Нынче 14 октября 1897. Ясная Поляна. Третий день, как приехала Соня. Мы одни с ней. Она переписывает. Очень помогает. Я пишу все еще об искусстве. Нынче поправлял 10-ю главу. И уяснил то, что было смутно. Надо выписать из записной книжки, боюсь, что много забыл.

1) Нет большего подспорья для эгоистичной спокойной жизни, как занятие искусством для искусства. Деспот, злодей непременно должен любить искусство. Записано что-то в этом роде, теперь не помню.

[…] 4) К «Хаджи-Мурату» подробности: 1) тень орла бежит по скату горы, 2) У реки следы по песку зверей, лошадей, людей, 3) Въезжая в лес, лошади бодро фыркают, 4) Из куста держидерева выскочил козел.

5) Когда люди восхищаются Шекспиром, Бетховеном, они восхищаются своими мыслями, мечтами, вызываемыми Шекспиром, Бетховеном. Как влюбленные любят не предмет, а то, что он вызывает в них. В таком восхищении нет настоящей реальности искусства, но зато есть полная беспредельность.

[…] 7) […] Вообще — не знаю отчего — нет у меня того религиозного чувства, которое было, когда прежде писал дневник ни для кого. То, что его читали и могут читать, губит это чувство. А чувство было драгоценное и помогавшее мне в жизни. Начну сначала с нынешнего 14 числа писать опять по-прежнему так, чтобы никто не читал при моей жизни. Если будут мысли, стоящие того — могу и выписывать и посылать Черткову.

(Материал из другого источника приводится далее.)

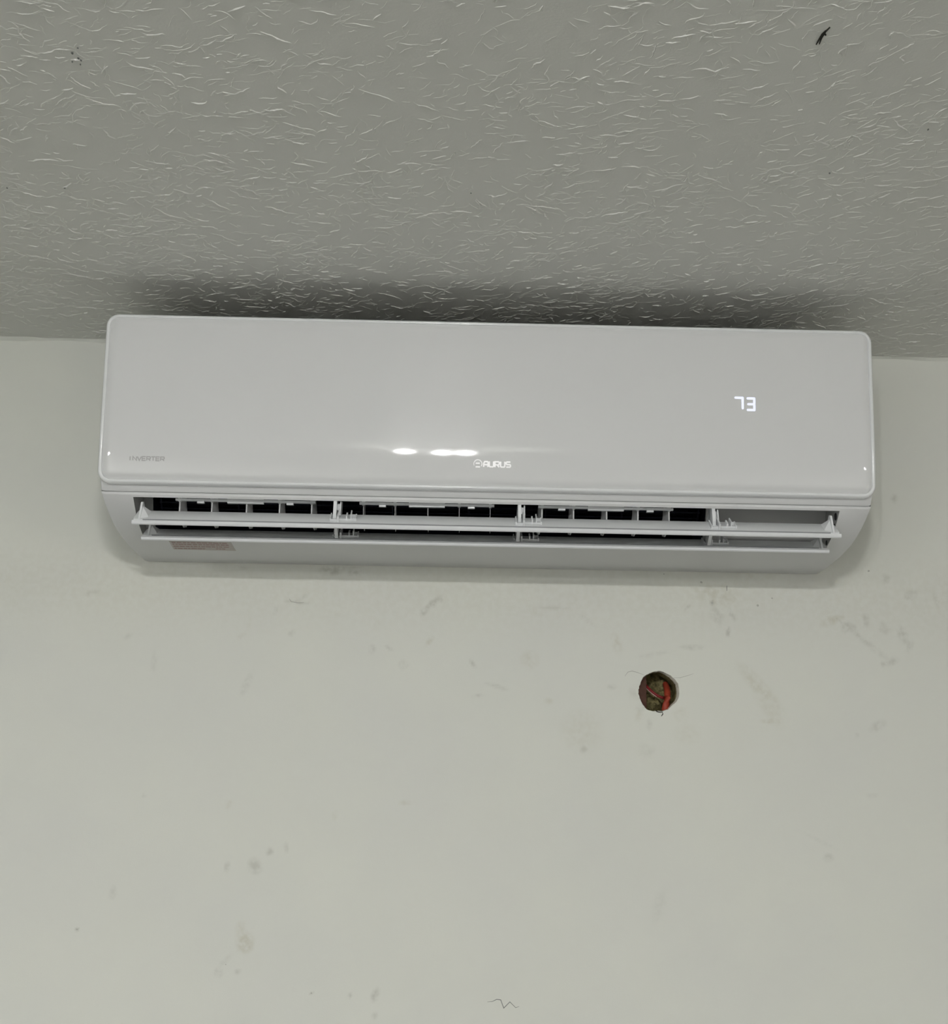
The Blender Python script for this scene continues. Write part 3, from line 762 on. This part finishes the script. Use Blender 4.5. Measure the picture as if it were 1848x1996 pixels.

[…] 9) Все попытки жизни на земле и кормления себя своим трудом были неудачны и не могут не быть неудачны в России, потому что для того, чтобы человеку нашего воспитания кормиться своим трудом, надо конкурировать с мужиком, он устанавливает цены, сбивает их своим предложением. А он поколениями воспитан к суровой жизни и упорной работе, а мы поколениями воспитаны к роскошной жизни и праздной лени. Из этого не следует, что не надо стараться кормиться своим трудом, но только то, что нельзя ожидать осуществления этого в первом поколении.